In September 2006, the Imperial Household announced that Princess Kiko, wife of the crown prince’s younger brother, Prince Akishino, gave birth to a son, Prince Hisahito. In the wake of the announcement, the Japanese parliament shelved revisions to the Imperial Household Law that would have permitted a woman to ascend to the Chrysanthemum Throne. Many fear that this response captures the shallowness of state commitment to addressing enduring gender-based disparities (Curtin 2006).

Those interested in the status of women in Japan have asked whether women as a group would benefit if a woman were permitted to become emperor (Molony 2005). On the surface, this is a curious question given that the imperial family wields no real power. It is not misguided, however, because a female emperor would constitute a visible disruption of gender role norms that challenges collective memories of a shared past that figures prominently in contemporary myth-making about what it means to be Japanese. Retention of the Japanese monarchy for ceremonial and symbolic purposes by the postwar U.S. Occupation Forces underscored the significance of the monarchy to the reproduction of national identity. Though the emperor is no longer worshipped as a god, the imperial family is still revered as an unbroken connection between contemporary Japan and a past to which only the Japanese can claim ownership. Changing the line of succession requires a reexamination of past female emperors that runs the risk of exposing the degree to which contemporary gender role norms are socially constructed.

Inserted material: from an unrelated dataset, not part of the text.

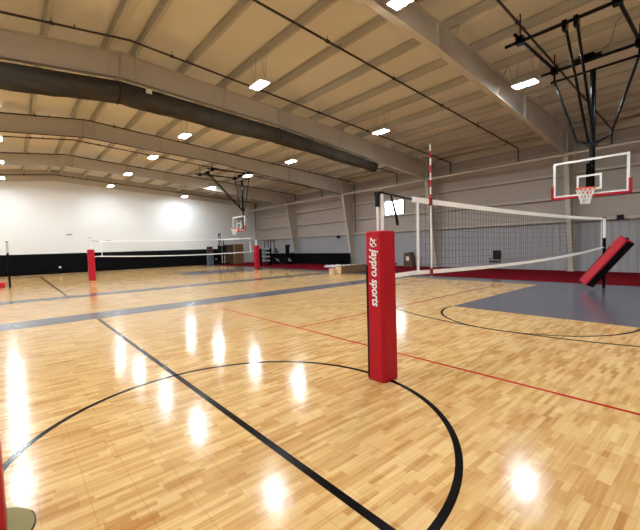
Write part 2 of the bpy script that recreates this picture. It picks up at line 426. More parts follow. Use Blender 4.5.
ys = [(0.1, 'dark sprinkler pipe nearest the back wall, overhead past the near hoop', 5.9),
      (3.87, 'dark sprinkler pipe passing behind the near basketball hoop frame', 5.75),
      (7.82, 'dark sprinkler pipe between the near hoop and the rolled curtain, nearer the hoop', 5.75),
      (11.72, 'dark sprinkler pipe just in front of the rolled curtain', 5.75),
      (15.8, 'dark sprinkler pipe just beyond the rolled curtain', 5.75),
      (19.9, 'dark sprinkler pipe in front of the frame next beyond the rolled curtain', 2.6),
      (23.8, 'dark sprinkler pipe over the far net', 5.75),
      (27.6, 'dark sprinkler pipe in front of the roof frame closest to the end wall', 5.75),
      (35.1, 'dark sprinkler pipe closest to the white end wall, dropping in its corner', 2.2)]
for a in ys: sprinkler(*a)
for o in (COUPLING, PHANGER, HEAD): bpy.data.objects.remove(o)
m = MB(); m.tube([(XL+0.5, 20.36, zbot(XL+0.5)-0.06), (RIDGE-6, 20.36, zbot(RIDGE-6)-0.06), (RIDGE, 20.36, zbot(RIDGE)-0.06), (RIDGE+6, 20.36, zbot(RIDGE+6)-0.06), (20.0, 20.36, zbot(20.0)-0.06)], 0.025, 8)  # dark tube added to stand for the shade under the rafter flange
tag(m.build('flange_shadow_line', PIPE), 'thin dark tube added as the shadow line under the flange of the frame beyond the rolled curtain', 'pipe')

# ------------------------------------------------------------------ rolled divider curtain
m = MB()
xs = [XL+1.5+i*0.30 for i in range(int((15.4-(XL+1.5))/0.30)+1)]
ry = [0.345-0.10*max(0, (x-7)/8.4)+0.008*math.sin(x*2.1)+random.uniform(-.006, .006) for x in xs]
m.tube([(x, 13.04, zbot(x)-0.09-r) for x, r in zip(xs, ry)], ry, 20)
t = thing('divider_curtain', 'charcoal divider curtain rolled up in a long bundle under the roof frame', 'curtain')
m.build('curtain_roll', CURTAIN, t)
for x in [XL+3+3.04*k for k in range(10)]:
    m = MB(); r = 0.353-0.10*max(0, (x-7)/8.4)
    zc = zbot(x)-0.09-0.345+0.10*max(0, (x-7)/8.4)
    m.tube([(x, 13.04+r*math.cos(a), zc+r*math.sin(a)) for a in [2*math.pi*j/24 for j in range(24)]], 0.012, 6, closed=True)
    m.build('strap', BLACKVINYL, t)
m = MB(); x = 3.75; m.box(x-0.09, x+0.09, 12.67, 12.71, zbot(x)-0.34, zbot(x)-0.22); m.build('care_label', PAPER, t)

# ------------------------------------------------------------------ high bay lights
def make_light():
    t = thing('ceiling_light', 'x', 'ceiling light')
    m = MB(); m.box(-0.18, 0.18, -0.34, 0.34, 0.0, 0.05); m.box(-0.06, 0.06, -0.25, 0.25, 0.05, 0.10)
    m.build('housing', HOUSING, t)
    for s in (-1, 1):
        m = MB(); m.box(-0.16, 0.16, min(s*0.03, s*0.32), max(s*0.03, s*0.32), -0.012, -0.001); m.build('lens', LENS, t)
    return t
def hang(t, x, z):
    for s in (-1, 1):
        m = MB(); top = ztop(x)+0.1-z
        m.tube([(0, s*0.3, 0.1), (0, s*0.15, top)], 0.006, 5); m.tube([(0, s*0.33, 0.05), (0, s*0.5, top)], 0.005, 5)
        m.build('hanger_wire', WIRE, t)
l0 = make_light(); first = True
ROWS = {12.55: (6.5, 'nearest the side wall', [-0.9, 4.5, 10.3, 16.9, 21.9, 27.6, 33.5]),
        6.35: (6.8, 'right of the ridge', [-1.0, 4.75, 10.1, 16.6, 21.4, 26.9, 32.5]),
        -0.14: (6.8, 'left of the ridge', [-1.0, 4.7, 10.1, 16.6, 21.6, 27.0, 32.6]),
        -6.3: (6.4, 'second left of the ridge', [-0.9, 4.5, 10.3, 16.9, 21.9, 27.6, 33.5]),
        -12.2: (5.8, 'by the left side wall', [4.5, 16.9, 27.6])}
for x, (z, nm, yl) in ROWS.items():
    for i, y in enumerate(yl):
        o = l0 if first else copy_tree(l0); 
        if first: LCH = list(kids(l0))
        first = False
        o.location = (x+(0.3 if x == 6.35 and i == 1 else 0), y, z)
        tag(o, 'bright high bay light, %s from the back in the row %s' % (ORD[i], nm), 'ceiling light', 'high bay lights')
for o in [o for o in bpy.data.objects if o.name.startswith('ceiling_light')]: hang(o, o.location.x, o.location.z)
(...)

The succession debates are also of interest because the pressures for change are internally generated. Japan holds unique ownership over its monarchy, and on this issue the state is not susceptible to foreign pressure. Before the announcement of Princess Kiko’s pregnancy, more than 75 percent of Japanese polled favored revising the Imperial Household Law to allow a woman to ascend to the throne (Curtin 2006). A woman as the symbolic leader of the nation would underscore gender-based disparities in society at large and perhaps promote widespread support for affirmative policies for change. Most importantly, internally generated pressure for change would reflect a deep-rooted commitment to gender equality.